CURRENTLY IN PREVIEWS, THE OFF-BROADWAY HIT OPENS OFFICIALLY AT THE LYCEUM THEATRE ON OCT. 31
by HENRY EDWARDS
When “The Scottsboro Boys” launched its pre-Broadway summer engagement at the Guthrie Theater in Minneapolis, Minnesota, critics hailed the show as an “astonishing musical accomplishment” and “dazzling entertainment” with “aspirations to nobility.”
Buoyed by the praise, the musical settled into Broadway’s Lyceum Theatre. Currently in previews, it opens officially on Oct. 31.
“The Scottsboro Boys” marks the final collaboration of composer John Kander and lyricist Fred Ebb.
Over the course of their 32-year-plus joint career, the legendary Broadway songwriters affected a marriage between the showmanship of traditional musical comedy and the emotional intensity and dramatic power of the musical play, resulting in three enduring classics, “Cabaret,” “Chicago” and the yet-to-be-revived “Kiss of the Spider Woman.”
Along with librettist David Thompson, Kander and Ebb began writing “The Scottsboro Boys” in 2001. They were still at it in 2004 when Ebb succumbed to a heart attack, and work suddenly ground to a halt.
Four years later, in 2008, the surviving writers and five-time Tony Award winning director Susan Stroman (“The Producers”) set out to finish the job.
An infamous historical event resides at the core of “The Scottsboro Boys.”
In 1931, nine young Southern African-American men were wrongly accused of raping two white women. Subjected to speedy, unfair trails, they were found guilty and eight of the nine were sentenced to death. More than two decades would elapse before justice was finally achieved. Although the charges against four eventually had been dropped, the others wound up spending years in in prison before being released, and one died in jail.

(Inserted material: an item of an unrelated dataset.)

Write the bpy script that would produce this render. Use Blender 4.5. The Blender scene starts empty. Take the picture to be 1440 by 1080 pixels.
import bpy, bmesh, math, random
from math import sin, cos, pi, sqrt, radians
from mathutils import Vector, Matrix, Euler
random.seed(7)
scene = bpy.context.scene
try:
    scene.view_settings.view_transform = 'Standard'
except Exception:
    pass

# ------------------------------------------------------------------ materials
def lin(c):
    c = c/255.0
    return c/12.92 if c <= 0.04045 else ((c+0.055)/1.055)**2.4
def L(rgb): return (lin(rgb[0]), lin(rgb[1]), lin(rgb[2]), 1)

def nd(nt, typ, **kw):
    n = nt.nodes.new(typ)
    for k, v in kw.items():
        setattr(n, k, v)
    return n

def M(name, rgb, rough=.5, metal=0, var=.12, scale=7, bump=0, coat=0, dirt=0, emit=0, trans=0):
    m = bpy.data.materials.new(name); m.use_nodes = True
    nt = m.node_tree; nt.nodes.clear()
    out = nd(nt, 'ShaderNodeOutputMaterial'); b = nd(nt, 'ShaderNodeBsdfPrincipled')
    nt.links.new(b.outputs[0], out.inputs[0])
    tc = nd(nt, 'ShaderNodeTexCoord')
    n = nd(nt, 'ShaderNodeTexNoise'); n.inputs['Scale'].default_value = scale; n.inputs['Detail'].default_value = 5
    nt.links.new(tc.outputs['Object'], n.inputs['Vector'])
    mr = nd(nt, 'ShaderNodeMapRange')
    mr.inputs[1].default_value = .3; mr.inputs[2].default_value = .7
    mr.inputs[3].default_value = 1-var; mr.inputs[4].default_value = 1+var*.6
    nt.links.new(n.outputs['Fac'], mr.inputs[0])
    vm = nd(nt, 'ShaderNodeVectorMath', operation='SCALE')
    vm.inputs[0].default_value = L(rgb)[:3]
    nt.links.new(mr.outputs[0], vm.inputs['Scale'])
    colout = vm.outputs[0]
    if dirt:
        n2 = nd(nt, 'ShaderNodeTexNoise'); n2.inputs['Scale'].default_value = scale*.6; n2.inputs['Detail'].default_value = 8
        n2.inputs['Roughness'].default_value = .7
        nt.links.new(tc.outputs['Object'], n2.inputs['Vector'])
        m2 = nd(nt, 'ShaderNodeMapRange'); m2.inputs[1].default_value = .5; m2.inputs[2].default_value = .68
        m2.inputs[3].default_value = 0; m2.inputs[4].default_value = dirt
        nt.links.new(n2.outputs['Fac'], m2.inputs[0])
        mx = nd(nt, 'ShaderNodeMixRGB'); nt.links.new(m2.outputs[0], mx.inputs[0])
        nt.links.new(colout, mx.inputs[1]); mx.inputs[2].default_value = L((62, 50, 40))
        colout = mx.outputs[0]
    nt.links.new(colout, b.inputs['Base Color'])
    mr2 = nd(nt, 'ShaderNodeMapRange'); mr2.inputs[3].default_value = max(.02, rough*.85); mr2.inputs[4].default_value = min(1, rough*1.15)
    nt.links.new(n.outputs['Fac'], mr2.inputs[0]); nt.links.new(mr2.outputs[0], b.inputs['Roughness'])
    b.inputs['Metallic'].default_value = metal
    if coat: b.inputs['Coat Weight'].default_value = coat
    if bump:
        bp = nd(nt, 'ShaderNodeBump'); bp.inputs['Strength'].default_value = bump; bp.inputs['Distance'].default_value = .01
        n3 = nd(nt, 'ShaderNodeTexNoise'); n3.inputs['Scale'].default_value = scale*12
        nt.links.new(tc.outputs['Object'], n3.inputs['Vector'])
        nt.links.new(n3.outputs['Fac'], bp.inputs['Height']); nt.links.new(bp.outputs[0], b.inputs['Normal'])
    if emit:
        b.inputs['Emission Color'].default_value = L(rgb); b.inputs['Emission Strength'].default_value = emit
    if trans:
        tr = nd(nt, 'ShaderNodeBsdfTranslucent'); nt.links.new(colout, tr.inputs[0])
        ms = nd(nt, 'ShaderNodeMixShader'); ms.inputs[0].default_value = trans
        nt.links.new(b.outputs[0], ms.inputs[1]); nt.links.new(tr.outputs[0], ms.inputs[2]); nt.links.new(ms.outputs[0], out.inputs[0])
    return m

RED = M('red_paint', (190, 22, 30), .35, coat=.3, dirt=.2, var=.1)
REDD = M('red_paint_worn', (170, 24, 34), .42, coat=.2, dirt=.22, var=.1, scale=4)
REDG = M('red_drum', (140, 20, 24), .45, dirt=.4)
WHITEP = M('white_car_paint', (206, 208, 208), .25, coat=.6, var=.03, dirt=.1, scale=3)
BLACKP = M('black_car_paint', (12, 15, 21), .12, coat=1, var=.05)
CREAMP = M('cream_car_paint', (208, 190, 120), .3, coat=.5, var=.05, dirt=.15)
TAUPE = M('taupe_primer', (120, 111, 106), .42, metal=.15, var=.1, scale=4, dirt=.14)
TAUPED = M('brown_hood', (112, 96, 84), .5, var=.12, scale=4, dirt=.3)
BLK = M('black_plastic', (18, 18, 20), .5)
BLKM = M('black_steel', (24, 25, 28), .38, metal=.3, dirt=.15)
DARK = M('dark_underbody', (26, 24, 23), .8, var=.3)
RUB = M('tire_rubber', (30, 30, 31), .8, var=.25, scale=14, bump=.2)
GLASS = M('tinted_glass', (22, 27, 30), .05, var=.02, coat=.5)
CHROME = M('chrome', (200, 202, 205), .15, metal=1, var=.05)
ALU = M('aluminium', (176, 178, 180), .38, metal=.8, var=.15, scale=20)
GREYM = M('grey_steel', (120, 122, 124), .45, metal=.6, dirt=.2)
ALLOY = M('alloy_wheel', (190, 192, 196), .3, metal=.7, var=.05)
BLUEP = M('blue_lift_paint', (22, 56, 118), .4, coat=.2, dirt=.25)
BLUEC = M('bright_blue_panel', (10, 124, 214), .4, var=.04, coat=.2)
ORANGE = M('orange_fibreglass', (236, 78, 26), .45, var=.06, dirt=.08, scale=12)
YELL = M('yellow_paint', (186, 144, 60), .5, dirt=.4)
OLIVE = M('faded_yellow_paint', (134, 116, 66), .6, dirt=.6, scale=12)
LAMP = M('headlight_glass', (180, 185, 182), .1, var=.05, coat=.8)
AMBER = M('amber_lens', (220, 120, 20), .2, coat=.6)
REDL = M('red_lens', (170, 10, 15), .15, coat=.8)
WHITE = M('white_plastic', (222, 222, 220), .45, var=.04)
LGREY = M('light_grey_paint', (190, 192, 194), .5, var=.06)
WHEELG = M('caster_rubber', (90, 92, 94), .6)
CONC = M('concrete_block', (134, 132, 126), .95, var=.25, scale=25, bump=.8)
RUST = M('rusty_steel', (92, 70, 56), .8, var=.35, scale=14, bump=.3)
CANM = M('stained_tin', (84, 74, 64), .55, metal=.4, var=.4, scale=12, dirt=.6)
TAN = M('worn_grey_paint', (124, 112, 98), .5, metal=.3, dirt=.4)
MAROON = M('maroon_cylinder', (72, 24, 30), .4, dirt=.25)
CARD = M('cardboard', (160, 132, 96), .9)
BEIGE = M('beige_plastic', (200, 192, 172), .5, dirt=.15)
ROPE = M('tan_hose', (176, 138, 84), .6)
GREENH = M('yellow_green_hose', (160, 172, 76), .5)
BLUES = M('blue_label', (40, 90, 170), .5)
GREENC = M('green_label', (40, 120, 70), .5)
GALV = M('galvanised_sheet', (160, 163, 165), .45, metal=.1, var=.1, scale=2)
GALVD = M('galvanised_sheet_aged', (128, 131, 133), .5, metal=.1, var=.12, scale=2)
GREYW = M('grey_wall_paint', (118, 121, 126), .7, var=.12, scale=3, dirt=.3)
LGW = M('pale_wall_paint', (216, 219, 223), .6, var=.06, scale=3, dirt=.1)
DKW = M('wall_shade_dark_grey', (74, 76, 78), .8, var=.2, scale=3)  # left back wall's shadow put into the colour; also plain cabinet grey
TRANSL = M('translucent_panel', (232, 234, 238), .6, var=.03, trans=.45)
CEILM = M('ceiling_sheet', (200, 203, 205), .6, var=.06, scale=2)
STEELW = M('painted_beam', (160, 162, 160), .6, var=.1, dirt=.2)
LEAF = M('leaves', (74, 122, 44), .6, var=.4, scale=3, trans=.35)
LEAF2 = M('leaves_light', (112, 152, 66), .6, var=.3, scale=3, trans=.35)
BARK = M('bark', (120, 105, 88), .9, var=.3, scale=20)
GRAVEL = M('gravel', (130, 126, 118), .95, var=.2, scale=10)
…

It's an agonizing story, and in order to tell it effectively, the authors decided to transform the material into a minstrel show.
"It's a racially charged story told in a racially charged art form,” explains librettist Thompson.
African-American performers portray the nine defendants, some of the white characters and minstrel-show archetypes Mr. Bones and Mr. Tambo. They also appear in blackface at the end of the evening.
A sole white actor, Tony winner John Cullum, portrays the minstrel-show ringmaster-interlocutor.
In March, director Stroman mounted a version of “The Scottsboro Boys” at Off-Broadway's Vineyard Theater where it earned reviews characterized as “mixed but encouraging.”
Nevertheless, audiences loved the show, every performance was completely sold out, and the production went on to earn the Lucille Lortel Award for Outstanding Musical and the Outer Critics Circle Award for Outstanding New Off-Broadway Musical.
Returning to the drawing board, the authors set out to make the characters more identifiable and to give the show greater emotional depth. Their efforts were rewarded when their revised edition was cheered by Minneapolis aisle sitters.
For example, local critic Brad Richason wrote: “Using one of the most egregious cases of racial injustice in the history of the United States as the basis for a musical seems - on paper at least - fraught with poor taste. Not only is the story set as a musical, but as a minstrel show, a form of theater which often embodied the very worst racial caricatures….however, any such misgivings can be unequivocally dispelled….Far from being socially oblivious, ‘The Scottsboro Boys’ actually subverts conventions of the minstrel format to confront historic injustice and lingering stereotypes. A powerful, provocative work, ‘The Scottsboro Boys’ dares to remind audiences that musical entertainment and social commentary needn't be mutually exclusive."